A physics-aware, probabilistic machine learning framework for coarse-graining high-dimensional systems in the Small Data regime

Constantin Grigo, Phaedon-Stelios Koutsourelakis

The automated construction of coarse-grained models represents a pivotal component in computer simulation of physical systems and is a key enabler in various analysis and design tasks related to uncertainty quantification. Pertinent methods are severely inhibited by the high-dimension of the parametric input and the limited number of training input/output pairs that can be generated when computationally demanding forward models are considered. Such cases are frequently encountered in the modeling of random heterogeneous media where the scale of the microstructure necessitates the use of high-dimensional random vectors and very fine discretizations of the governing equations. The present paper proposes a probabilistic Machine Learning framework that is capable of operating in the presence of Small Data by exploiting aspects of the physical structure of the problem as well as contextual knowledge.
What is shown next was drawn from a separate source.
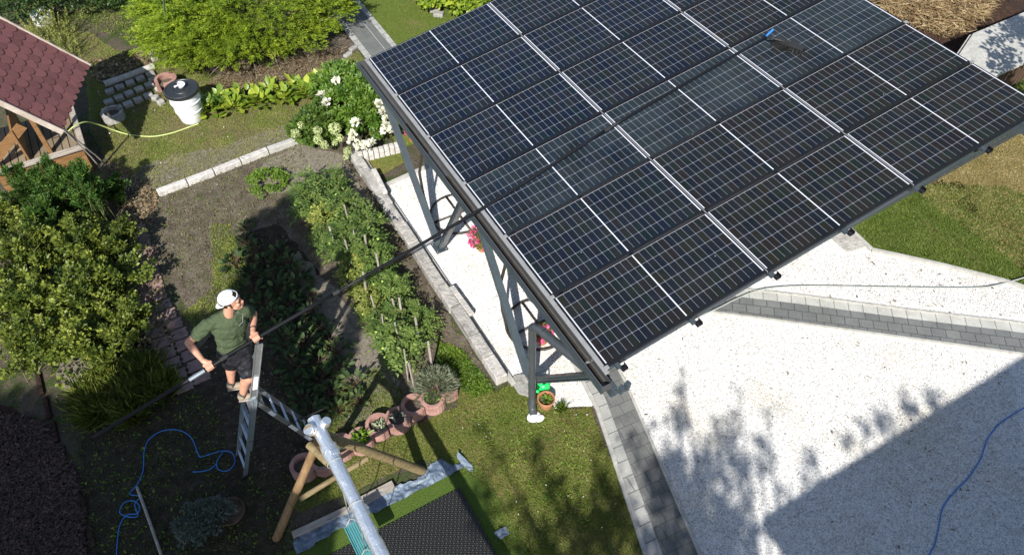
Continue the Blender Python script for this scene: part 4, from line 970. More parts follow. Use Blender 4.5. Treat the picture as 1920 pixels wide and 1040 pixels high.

As a result, it can perform comparably well under extrapolative conditions. It unifies the tasks of dimensionality and model-order reduction through an encoder-decoder scheme that simultaneously identifies a sparse set of salient lower-dimensional microstructural features and calibrates an inexpensive, coarse-grained model which is predictive of the output. Information loss is accounted for and quantified in the form of probabilistic predictive estimates. The learning engine is based on Stochastic Variational Inference. We demonstrate how the variational objectives can be used not only to train the coarse-grained model, but also to suggest refinements that lead to improved predictions.